Monomeric ferrocene bis-imidazoline bis-palladacycles (FBIP) have recently been reported to be efficient bimetallic catalysts in different sorts of asymmetric reactions by the cooperation of two Pd(II) centers. A crucial parameter regarding the efficiency of reactions catalyzed in a bimetallic mode is—in general—the intermetallic distance of both catalytically relevant metal centers. In this article we describe the structural elucidation of the monomeric FBIP catalyst type (usually generated in situ from a catalytically inactive dimeric chloride bridged precatalyst) by X-ray crystal structure analysis. Two dicationic monomeric complexes are compared to a neutral complex.

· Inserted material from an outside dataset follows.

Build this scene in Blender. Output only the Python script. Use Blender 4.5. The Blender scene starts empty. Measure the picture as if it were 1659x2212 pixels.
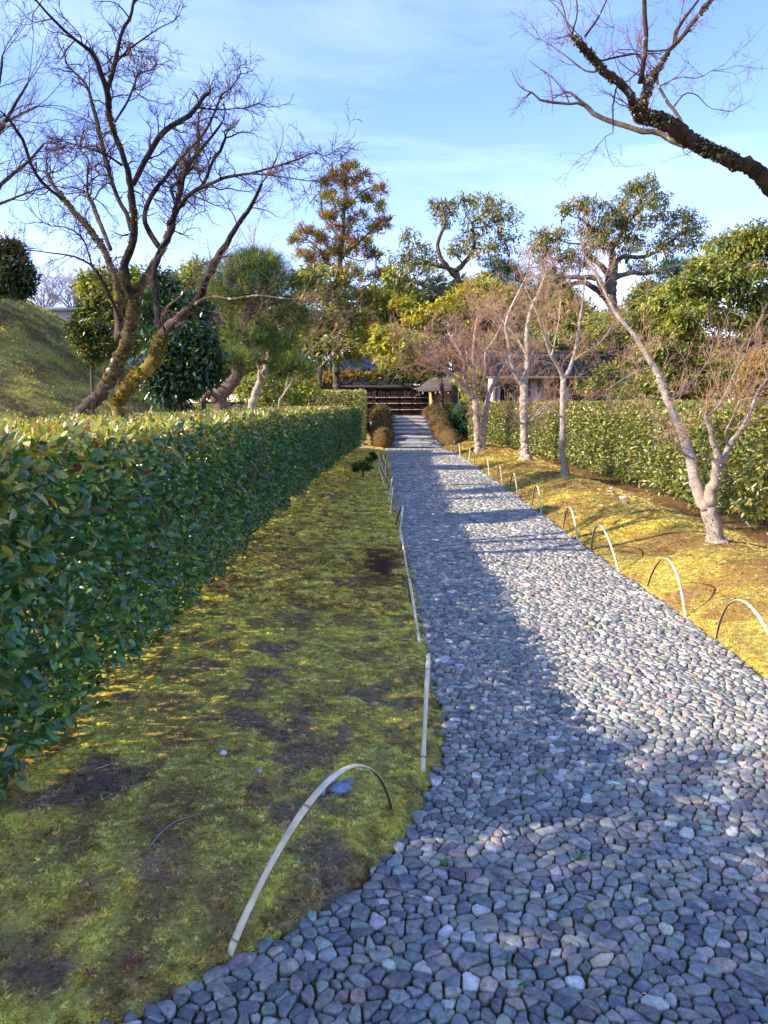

The solid-state structures reveal varying Pd–Pd distances ranging from 3.15 to 5.27 Å for the doubly charged complexes, whereas for the neutral complex a distance of 3.28 Å has been found. This variability is supposed to be one of the key advantages of a ferrocene backbone in a bimetallic catalyst system, since the Fe–Cp bonds allow the bimetallic complex to readily open and close like a pair of scissors, employing just a few degrees of rotational freedom. In addition, on the basis of the nature of the reported catalyst species, we suggest that a permanent switch among neutral and mono- and dicationic catalyst species by a Brønsted acid such as acetic acid might facilitate different elementary steps in a catalytic cycle. By DFT calculations we have found that weak d8–d8 interactions contribute to short Pd–Pd distances but are less important than dispersive interactions, which can even overcome the Coulombic repulsion of two cationic palladium centers.